Part 1 of 3
by Michael Doyle '79
Retsu Takahashi had no time to think.
Just move, go to the errant flying disc the way he'd trained himself in four years of Oberlin Ultimate Frisbee. Four years that had come down to this, an absurdly wet Sunday game against the corn-fed jocks of Madison. The winners to reach the 1992 national championships, the losers to seek consolation and better luck next time. Everyone mud-streaked and run ragged; Oberlin up by one and needing one point to win.
Maybe Madison misjudged the Oberlin team at first, snap judgements being easy. The way it's easy to misjudge a college, miscast a student, or misinterpret a sport's style and thereby miss its substance. Takahashi '92 for one, was a lean, ponytailed women's studies major with a Bugs Bunny bandanna and hair adorned in a top knot. He was the very picture, perhaps, of peaceful Oberlin P.C.-until he ferociously launched himself through a tangle of Madison players and seized from the air a dying pass. His ankle blew out when he hit the ground, but he held on to the 175-gram spinning disc. Pain was the price he paid for making the catch that set up, once he'd hobbled to the sidelines and play resumed, an emphatic 18-yard pass from a substituting Josh Colangelo-Bryan '92 to Reggie Oh '92 in the endzone. The Oberlin Flying Horsecows-comically named, intensely focused-had earned their way to the Nationals for the first time in the colorful history of Oberlin Ultimate. For a ten-minute eternity, 30 to 40 Oberlin players and fans piled atop one another in the cleat-clawed endzone, flesh and mud and tears mingling in crazy joy.
"It was," said team co-captain Tom Keck '92, "definitely one of the happiest moments of my life."
In the standard hierarchy of college athletics, Oberlin is appropriately Division III. Sports have their place, but the agate-type heroics are usually sequestered somewhere behind learning and labor. And for those who don't know any better, Ultimate Frisbee is strictly, well, Division Beyond: its very name a bit of oxymoronic hubris, with players prone to a gleaming-eyed evangelizing that would make Charles Finney blush. Cloaked in so many misconceptions, adorned with its own idiosyncratic style, Ultimate is an Oberlin treasure too easily missed.

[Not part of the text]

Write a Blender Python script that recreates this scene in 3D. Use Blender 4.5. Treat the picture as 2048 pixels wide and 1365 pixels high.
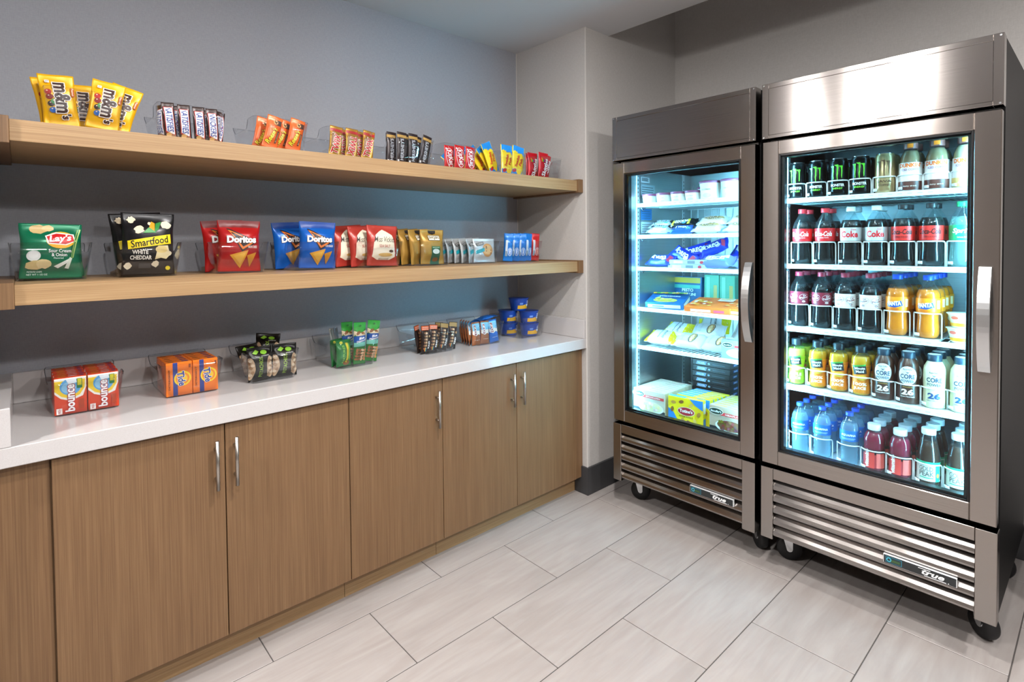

So pause on the sidelines for just a moment and observe the unfolding play. Peel back the veils of pure style, past the deceptively unmartial team names like the Oberlin Flying Horsecows and Praying Manti, the Swarthmore Swarming Earthworms, Cornell Rockin' Buds, and Wesleyan Nietzsch Factor. Peer past the pulsating sideline music, the chants and disorienting absence of referees, or adult coaches. Go on, past all the flavorful but distracting externalities, 'til the thing itself becomes manifest.
It's sport, pure and simple. Young athletes are spending themselves silly on a grass field 70 yards long by 40 yards wide. Players, seven on each team, are trying to score by passing a Frisbee to a teammate maneuvering through the endzone. The offensive players are trying to shake off their defenders by running fluent, continuous patterns drawn from the Esperanto of field sport-down-and-outs, down-and-ins, going-long-while the pivoting player with the disc looks for an open ally. Players can't run with the disc, but when a team is offensively flowing there's no stopping it: passes swing back and forth across the field, curving up the sidelines and into the endzone like poetry with a punch-line. It's a fast-moving, jazzy hybrid of a game, filled with athletic improvisations. The players are sprinting ceaselessly like soccer midfielders, diving fearlessly like football wide receivers, stepping heedlessly on air like basketball forwards. They catch, pivot, fake, throw, sprint, dive, leap, block, run and run and run some more.
"The great thing about Ultimate over the others were the many facets of sports play incorporated into this one game," said Moshe Imel '92. "It was quite a bit more demanding than any sport I've played and required a level of finesse that the others didn't approach."